- _Stated exercise_
Copy every record below, exactly as written.

□ □ □ □

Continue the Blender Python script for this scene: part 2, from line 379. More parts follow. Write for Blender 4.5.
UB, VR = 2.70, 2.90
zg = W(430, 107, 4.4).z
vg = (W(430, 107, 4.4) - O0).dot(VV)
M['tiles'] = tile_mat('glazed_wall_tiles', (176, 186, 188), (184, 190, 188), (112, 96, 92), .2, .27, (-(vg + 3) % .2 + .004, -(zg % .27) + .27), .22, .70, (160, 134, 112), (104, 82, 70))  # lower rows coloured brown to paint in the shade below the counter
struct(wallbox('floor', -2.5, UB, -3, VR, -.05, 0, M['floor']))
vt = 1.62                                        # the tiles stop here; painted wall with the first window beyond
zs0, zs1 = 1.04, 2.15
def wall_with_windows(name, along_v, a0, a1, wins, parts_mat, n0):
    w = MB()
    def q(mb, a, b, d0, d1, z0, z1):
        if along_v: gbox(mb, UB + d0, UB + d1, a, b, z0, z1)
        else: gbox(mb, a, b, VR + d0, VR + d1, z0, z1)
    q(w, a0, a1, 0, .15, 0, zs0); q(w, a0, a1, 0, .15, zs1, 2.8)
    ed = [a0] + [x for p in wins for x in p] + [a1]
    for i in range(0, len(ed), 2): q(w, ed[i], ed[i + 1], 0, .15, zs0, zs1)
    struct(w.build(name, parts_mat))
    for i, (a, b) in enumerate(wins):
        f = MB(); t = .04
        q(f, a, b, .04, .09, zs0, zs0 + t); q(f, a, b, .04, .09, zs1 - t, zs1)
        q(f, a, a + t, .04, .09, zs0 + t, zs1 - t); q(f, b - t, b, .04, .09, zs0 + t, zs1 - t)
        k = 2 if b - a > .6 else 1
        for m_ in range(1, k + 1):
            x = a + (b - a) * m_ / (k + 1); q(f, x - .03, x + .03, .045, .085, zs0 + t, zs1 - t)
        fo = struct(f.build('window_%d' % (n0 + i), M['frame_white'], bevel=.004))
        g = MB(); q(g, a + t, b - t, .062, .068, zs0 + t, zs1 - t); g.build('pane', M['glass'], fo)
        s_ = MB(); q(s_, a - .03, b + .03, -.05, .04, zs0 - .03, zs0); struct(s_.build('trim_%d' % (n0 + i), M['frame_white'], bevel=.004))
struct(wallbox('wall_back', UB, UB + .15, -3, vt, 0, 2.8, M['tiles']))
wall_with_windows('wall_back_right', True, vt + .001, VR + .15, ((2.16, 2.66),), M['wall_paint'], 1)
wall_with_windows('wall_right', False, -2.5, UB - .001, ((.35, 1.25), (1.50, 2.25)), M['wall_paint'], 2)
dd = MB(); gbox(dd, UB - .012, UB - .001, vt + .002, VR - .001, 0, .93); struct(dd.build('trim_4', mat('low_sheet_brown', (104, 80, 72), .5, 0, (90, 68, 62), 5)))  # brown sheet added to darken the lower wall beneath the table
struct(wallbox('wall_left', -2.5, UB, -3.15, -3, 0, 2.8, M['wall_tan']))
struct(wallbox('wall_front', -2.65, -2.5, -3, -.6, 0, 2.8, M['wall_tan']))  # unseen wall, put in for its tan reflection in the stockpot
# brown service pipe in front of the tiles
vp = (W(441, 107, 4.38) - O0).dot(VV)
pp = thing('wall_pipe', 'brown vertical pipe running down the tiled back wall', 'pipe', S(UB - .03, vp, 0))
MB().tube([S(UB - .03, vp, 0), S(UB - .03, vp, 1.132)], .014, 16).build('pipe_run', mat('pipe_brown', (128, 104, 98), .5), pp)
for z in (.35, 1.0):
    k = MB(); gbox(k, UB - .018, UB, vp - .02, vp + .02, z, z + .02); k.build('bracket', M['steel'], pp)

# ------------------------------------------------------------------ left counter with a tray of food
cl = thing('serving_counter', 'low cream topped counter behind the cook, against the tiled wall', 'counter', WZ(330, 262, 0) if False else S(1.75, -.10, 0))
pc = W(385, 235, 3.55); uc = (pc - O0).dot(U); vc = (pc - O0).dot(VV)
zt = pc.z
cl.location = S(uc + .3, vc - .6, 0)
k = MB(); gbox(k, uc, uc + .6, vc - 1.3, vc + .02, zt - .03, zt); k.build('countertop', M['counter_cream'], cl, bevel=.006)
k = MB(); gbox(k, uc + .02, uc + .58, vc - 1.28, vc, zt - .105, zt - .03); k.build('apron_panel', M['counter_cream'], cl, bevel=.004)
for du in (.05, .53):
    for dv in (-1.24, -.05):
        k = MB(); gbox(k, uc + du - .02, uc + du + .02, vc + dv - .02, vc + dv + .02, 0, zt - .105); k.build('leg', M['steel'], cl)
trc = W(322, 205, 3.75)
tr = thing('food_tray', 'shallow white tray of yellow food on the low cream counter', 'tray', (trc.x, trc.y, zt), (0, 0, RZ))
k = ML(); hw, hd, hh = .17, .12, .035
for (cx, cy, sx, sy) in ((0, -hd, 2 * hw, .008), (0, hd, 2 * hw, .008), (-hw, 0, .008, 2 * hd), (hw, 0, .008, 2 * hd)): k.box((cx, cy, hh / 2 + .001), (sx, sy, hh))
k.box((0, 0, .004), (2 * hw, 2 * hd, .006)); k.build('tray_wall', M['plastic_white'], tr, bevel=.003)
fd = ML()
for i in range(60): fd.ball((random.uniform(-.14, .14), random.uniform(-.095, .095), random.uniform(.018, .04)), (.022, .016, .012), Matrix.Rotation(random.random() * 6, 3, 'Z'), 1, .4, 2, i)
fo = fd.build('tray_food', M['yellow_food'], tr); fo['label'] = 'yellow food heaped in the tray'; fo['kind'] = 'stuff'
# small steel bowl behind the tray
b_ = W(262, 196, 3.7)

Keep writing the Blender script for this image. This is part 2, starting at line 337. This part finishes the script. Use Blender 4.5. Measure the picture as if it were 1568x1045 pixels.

□ □ □ □

- _Solution to the problem_
Continue the Blender Python script for this scene: part 2, from line 379. More parts follow. Write for Blender 4.5.
UB, VR = 2.70, 2.90
zg = W(430, 107, 4.4).z
vg = (W(430, 107, 4.4) - O0).dot(VV)
M['tiles'] = tile_mat('glazed_wall_tiles', (176, 186, 188), (184, 190, 188), (112, 96, 92), .2, .27, (-(vg + 3) % .2 + .004, -(zg % .27) + .27), .22, .70, (160, 134, 112), (104, 82, 70))  # lower rows coloured brown to paint in the shade below the counter
struct(wallbox('floor', -2.5, UB, -3, VR, -.05, 0, M['floor']))
vt = 1.62                                        # the tiles stop here; painted wall with the first window beyond
zs0, zs1 = 1.04, 2.15
def wall_with_windows(name, along_v, a0, a1, wins, parts_mat, n0):
    w = MB()
    def q(mb, a, b, d0, d1, z0, z1):
        if along_v: gbox(mb, UB + d0, UB + d1, a, b, z0, z1)
        else: gbox(mb, a, b, VR + d0, VR + d1, z0, z1)
    q(w, a0, a1, 0, .15, 0, zs0); q(w, a0, a1, 0, .15, zs1, 2.8)
    ed = [a0] + [x for p in wins for x in p] + [a1]
    for i in range(0, len(ed), 2): q(w, ed[i], ed[i + 1], 0, .15, zs0, zs1)
    struct(w.build(name, parts_mat))
    for i, (a, b) in enumerate(wins):
        f = MB(); t = .04
        q(f, a, b, .04, .09, zs0, zs0 + t); q(f, a, b, .04, .09, zs1 - t, zs1)
        q(f, a, a + t, .04, .09, zs0 + t, zs1 - t); q(f, b - t, b, .04, .09, zs0 + t, zs1 - t)
        k = 2 if b - a > .6 else 1
        for m_ in range(1, k + 1):
            x = a + (b - a) * m_ / (k + 1); q(f, x - .03, x + .03, .045, .085, zs0 + t, zs1 - t)
        fo = struct(f.build('window_%d' % (n0 + i), M['frame_white'], bevel=.004))
        g = MB(); q(g, a + t, b - t, .062, .068, zs0 + t, zs1 - t); g.build('pane', M['glass'], fo)
        s_ = MB(); q(s_, a - .03, b + .03, -.05, .04, zs0 - .03, zs0); struct(s_.build('trim_%d' % (n0 + i), M['frame_white'], bevel=.004))
struct(wallbox('wall_back', UB, UB + .15, -3, vt, 0, 2.8, M['tiles']))
wall_with_windows('wall_back_right', True, vt + .001, VR + .15, ((2.16, 2.66),), M['wall_paint'], 1)
wall_with_windows('wall_right', False, -2.5, UB - .001, ((.35, 1.25), (1.50, 2.25)), M['wall_paint'], 2)
dd = MB(); gbox(dd, UB - .012, UB - .001, vt + .002, VR - .001, 0, .93); struct(dd.build('trim_4', mat('low_sheet_brown', (104, 80, 72), .5, 0, (90, 68, 62), 5)))  # brown sheet added to darken the lower wall beneath the table
struct(wallbox('wall_left', -2.5, UB, -3.15, -3, 0, 2.8, M['wall_tan']))
struct(wallbox('wall_front', -2.65, -2.5, -3, -.6, 0, 2.8, M['wall_tan']))  # unseen wall, put in for its tan reflection in the stockpot
# brown service pipe in front of the tiles
vp = (W(441, 107, 4.38) - O0).dot(VV)
pp = thing('wall_pipe', 'brown vertical pipe running down the tiled back wall', 'pipe', S(UB - .03, vp, 0))
MB().tube([S(UB - .03, vp, 0), S(UB - .03, vp, 1.132)], .014, 16).build('pipe_run', mat('pipe_brown', (128, 104, 98), .5), pp)
for z in (.35, 1.0):
    k = MB(); gbox(k, UB - .018, UB, vp - .02, vp + .02, z, z + .02); k.build('bracket', M['steel'], pp)

# ------------------------------------------------------------------ left counter with a tray of food
cl = thing('serving_counter', 'low cream topped counter behind the cook, against the tiled wall', 'counter', WZ(330, 262, 0) if False else S(1.75, -.10, 0))
pc = W(385, 235, 3.55); uc = (pc - O0).dot(U); vc = (pc - O0).dot(VV)
zt = pc.z
cl.location = S(uc + .3, vc - .6, 0)
k = MB(); gbox(k, uc, uc + .6, vc - 1.3, vc + .02, zt - .03, zt); k.build('countertop', M['counter_cream'], cl, bevel=.006)
k = MB(); gbox(k, uc + .02, uc + .58, vc - 1.28, vc, zt - .105, zt - .03); k.build('apron_panel', M['counter_cream'], cl, bevel=.004)
for du in (.05, .53):
    for dv in (-1.24, -.05):
        k = MB(); gbox(k, uc + du - .02, uc + du + .02, vc + dv - .02, vc + dv + .02, 0, zt - .105); k.build('leg', M['steel'], cl)
trc = W(322, 205, 3.75)
tr = thing('food_tray', 'shallow white tray of yellow food on the low cream counter', 'tray', (trc.x, trc.y, zt), (0, 0, RZ))
k = ML(); hw, hd, hh = .17, .12, .035
for (cx, cy, sx, sy) in ((0, -hd, 2 * hw, .008), (0, hd, 2 * hw, .008), (-hw, 0, .008, 2 * hd), (hw, 0, .008, 2 * hd)): k.box((cx, cy, hh / 2 + .001), (sx, sy, hh))
k.box((0, 0, .004), (2 * hw, 2 * hd, .006)); k.build('tray_wall', M['plastic_white'], tr, bevel=.003)
fd = ML()
for i in range(60): fd.ball((random.uniform(-.14, .14), random.uniform(-.095, .095), random.uniform(.018, .04)), (.022, .016, .012), Matrix.Rotation(random.random() * 6, 3, 'Z'), 1, .4, 2, i)
fo = fd.build('tray_food', M['yellow_food'], tr); fo['label'] = 'yellow food heaped in the tray'; fo['kind'] = 'stuff'
# small steel bowl behind the tray
b_ = W(262, 196, 3.7)

Keep writing the Blender script for this image. This is part 2, starting at line 337. This part finishes the script. Use Blender 4.5. Measure the picture as if it were 1568x1045 pixels.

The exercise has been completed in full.